Exercise aim: Take every line that has the string "wide" and copy it out.

=== Information supplied ===

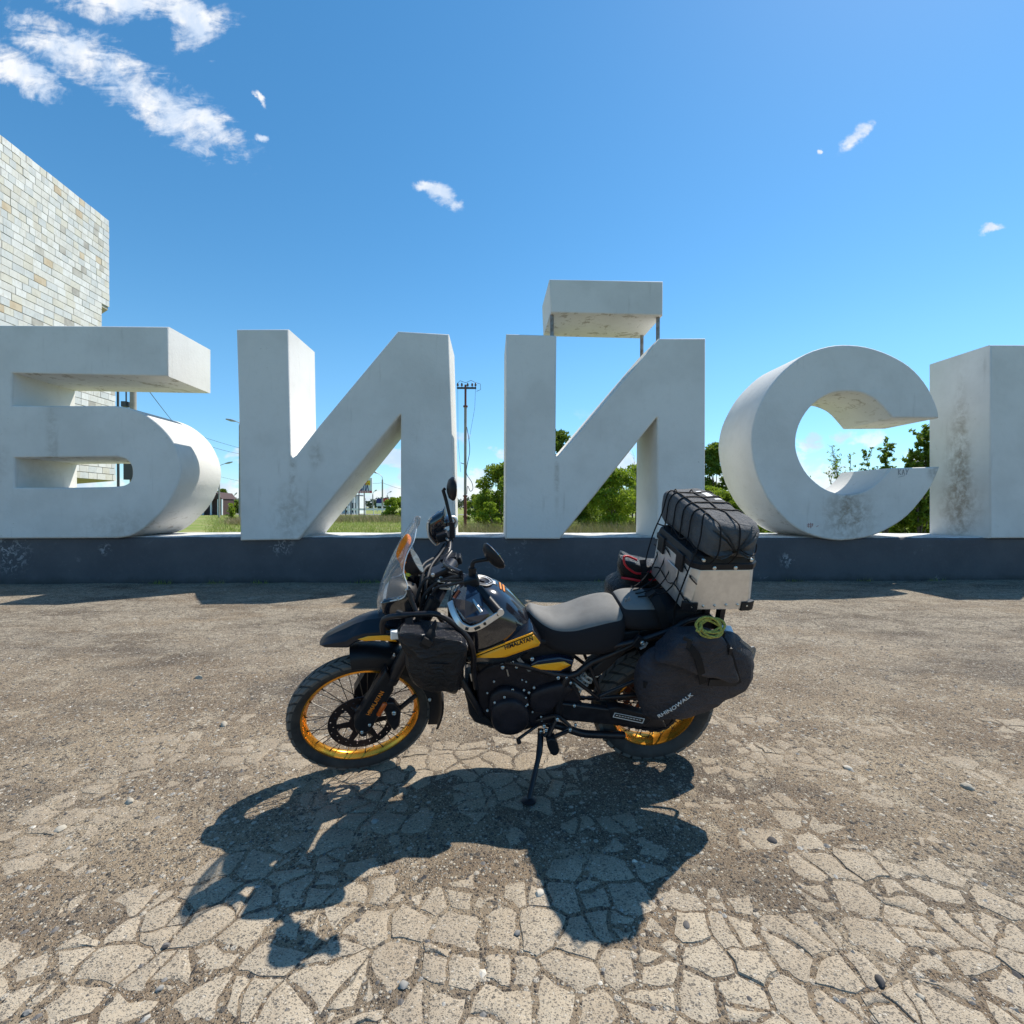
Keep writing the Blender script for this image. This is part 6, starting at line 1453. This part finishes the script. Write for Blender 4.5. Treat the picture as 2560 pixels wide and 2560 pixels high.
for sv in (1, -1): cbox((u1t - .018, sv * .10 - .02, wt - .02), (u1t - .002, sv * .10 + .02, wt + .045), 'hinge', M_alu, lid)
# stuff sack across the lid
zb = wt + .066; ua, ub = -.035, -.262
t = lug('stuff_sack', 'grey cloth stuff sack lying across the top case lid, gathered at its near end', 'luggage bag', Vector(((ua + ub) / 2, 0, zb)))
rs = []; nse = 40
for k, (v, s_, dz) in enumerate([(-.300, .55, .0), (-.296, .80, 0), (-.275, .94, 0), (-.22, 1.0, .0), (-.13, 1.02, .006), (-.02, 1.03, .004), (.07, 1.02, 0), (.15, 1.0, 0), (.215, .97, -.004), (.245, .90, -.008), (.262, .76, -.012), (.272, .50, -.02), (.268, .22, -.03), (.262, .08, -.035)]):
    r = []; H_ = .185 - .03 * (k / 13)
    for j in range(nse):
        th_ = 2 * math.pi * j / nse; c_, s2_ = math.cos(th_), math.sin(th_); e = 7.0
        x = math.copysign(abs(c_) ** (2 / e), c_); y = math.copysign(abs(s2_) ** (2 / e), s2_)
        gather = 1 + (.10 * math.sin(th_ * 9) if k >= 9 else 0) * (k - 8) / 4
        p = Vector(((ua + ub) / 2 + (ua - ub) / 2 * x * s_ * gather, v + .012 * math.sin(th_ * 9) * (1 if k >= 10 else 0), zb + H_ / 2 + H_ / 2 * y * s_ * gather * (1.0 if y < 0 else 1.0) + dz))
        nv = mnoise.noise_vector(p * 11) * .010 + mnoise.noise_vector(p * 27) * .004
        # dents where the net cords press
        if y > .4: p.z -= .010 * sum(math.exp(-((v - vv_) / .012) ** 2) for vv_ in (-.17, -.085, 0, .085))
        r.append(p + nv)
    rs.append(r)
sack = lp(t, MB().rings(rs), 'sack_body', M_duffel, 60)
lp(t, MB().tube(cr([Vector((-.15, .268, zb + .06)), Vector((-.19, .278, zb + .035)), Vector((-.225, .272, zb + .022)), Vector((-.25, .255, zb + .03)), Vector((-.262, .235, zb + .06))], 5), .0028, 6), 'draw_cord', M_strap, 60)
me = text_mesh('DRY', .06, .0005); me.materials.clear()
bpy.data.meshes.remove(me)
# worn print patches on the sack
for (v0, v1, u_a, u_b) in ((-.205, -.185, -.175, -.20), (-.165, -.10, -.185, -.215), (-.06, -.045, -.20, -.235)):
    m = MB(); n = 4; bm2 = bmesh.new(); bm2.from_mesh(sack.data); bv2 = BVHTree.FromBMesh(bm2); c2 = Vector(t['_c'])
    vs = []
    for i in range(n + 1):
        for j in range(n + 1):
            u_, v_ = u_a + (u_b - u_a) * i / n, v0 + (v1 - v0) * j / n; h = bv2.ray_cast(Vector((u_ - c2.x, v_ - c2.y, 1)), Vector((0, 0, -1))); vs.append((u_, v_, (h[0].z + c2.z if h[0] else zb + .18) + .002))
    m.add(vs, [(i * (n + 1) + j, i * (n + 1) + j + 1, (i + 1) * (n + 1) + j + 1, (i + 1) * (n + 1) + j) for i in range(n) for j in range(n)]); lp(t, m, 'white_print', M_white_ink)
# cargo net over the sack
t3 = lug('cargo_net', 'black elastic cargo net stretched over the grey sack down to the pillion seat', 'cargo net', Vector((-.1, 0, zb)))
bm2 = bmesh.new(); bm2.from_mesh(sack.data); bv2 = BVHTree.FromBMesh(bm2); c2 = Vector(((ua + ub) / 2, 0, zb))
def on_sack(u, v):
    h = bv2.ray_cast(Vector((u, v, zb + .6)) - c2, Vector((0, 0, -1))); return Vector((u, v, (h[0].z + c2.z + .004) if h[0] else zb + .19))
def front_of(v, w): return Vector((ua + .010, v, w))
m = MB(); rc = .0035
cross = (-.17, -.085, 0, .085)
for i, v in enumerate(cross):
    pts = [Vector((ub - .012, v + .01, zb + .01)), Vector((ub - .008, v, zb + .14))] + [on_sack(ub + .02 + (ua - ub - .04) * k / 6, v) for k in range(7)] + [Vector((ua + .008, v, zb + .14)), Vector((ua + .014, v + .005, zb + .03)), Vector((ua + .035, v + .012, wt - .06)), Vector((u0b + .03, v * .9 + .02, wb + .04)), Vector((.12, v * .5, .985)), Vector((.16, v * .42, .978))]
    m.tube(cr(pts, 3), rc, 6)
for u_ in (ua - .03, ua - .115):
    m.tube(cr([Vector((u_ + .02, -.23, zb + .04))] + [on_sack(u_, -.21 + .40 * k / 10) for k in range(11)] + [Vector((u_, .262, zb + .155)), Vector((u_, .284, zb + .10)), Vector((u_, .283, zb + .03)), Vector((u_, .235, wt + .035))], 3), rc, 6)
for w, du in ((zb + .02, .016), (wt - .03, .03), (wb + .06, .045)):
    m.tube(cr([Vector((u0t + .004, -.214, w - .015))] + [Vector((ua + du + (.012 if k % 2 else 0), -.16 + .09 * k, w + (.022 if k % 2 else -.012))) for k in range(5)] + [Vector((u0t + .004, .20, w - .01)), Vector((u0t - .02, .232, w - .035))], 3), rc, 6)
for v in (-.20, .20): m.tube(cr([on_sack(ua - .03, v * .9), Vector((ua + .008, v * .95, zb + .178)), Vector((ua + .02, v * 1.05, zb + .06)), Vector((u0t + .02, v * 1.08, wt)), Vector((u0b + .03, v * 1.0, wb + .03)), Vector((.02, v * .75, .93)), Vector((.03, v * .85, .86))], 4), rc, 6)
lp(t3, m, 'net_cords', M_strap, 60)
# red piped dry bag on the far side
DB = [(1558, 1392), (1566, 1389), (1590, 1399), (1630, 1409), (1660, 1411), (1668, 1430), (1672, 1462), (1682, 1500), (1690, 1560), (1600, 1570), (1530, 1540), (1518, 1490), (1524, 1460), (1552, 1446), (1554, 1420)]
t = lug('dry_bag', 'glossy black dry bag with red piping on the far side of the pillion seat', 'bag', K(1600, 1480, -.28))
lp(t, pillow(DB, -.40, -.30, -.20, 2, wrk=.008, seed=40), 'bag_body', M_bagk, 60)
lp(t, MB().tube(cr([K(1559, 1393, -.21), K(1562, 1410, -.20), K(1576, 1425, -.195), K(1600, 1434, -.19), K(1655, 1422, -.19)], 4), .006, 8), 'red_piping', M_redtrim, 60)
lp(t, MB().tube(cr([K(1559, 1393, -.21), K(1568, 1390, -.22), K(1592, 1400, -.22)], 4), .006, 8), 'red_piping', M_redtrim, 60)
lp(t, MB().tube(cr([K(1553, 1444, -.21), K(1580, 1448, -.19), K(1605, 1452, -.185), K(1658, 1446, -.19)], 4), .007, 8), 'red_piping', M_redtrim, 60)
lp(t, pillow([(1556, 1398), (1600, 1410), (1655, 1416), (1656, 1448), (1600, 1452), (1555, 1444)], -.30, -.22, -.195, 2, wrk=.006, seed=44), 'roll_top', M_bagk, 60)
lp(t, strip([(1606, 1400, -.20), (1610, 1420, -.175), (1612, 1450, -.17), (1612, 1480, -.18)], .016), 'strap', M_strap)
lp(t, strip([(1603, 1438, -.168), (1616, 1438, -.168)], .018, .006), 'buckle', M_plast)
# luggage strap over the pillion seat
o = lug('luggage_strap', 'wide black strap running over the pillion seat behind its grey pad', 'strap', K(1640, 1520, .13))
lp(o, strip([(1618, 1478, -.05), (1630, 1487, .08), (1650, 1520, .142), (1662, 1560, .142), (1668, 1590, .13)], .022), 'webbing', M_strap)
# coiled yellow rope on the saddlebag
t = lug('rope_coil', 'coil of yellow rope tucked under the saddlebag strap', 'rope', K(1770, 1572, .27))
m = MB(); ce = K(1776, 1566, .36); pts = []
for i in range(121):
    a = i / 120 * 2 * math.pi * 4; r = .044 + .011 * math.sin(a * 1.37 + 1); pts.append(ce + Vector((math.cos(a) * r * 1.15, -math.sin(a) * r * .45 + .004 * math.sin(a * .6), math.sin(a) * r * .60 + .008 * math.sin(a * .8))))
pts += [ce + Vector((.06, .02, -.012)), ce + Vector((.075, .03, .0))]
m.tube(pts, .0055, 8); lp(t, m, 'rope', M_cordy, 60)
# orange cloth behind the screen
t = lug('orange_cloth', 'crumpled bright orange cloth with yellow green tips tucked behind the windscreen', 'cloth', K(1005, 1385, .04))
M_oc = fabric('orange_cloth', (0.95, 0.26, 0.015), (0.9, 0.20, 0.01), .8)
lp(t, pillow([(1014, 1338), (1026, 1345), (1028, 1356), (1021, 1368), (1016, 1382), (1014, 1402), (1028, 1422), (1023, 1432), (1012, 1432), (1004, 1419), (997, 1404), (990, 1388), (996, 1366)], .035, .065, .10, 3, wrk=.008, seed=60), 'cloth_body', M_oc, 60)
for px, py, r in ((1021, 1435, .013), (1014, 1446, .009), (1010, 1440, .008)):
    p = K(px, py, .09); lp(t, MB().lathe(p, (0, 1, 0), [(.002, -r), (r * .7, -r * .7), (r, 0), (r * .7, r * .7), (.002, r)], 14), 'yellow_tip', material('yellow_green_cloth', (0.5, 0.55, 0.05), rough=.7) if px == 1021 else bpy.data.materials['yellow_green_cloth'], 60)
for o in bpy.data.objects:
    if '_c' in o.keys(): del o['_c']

===

Answer to the task:
Keep writing the Blender script for this image. This is part 6, starting at line 1453. This part finishes the script. Write for Blender 4.5. Treat the picture as 2560 pixels wide and 2560 pixels high.
o = lug('luggage_strap', 'wide black strap running over the pillion seat behind its grey pad', 'strap', K(1640, 1520, .13))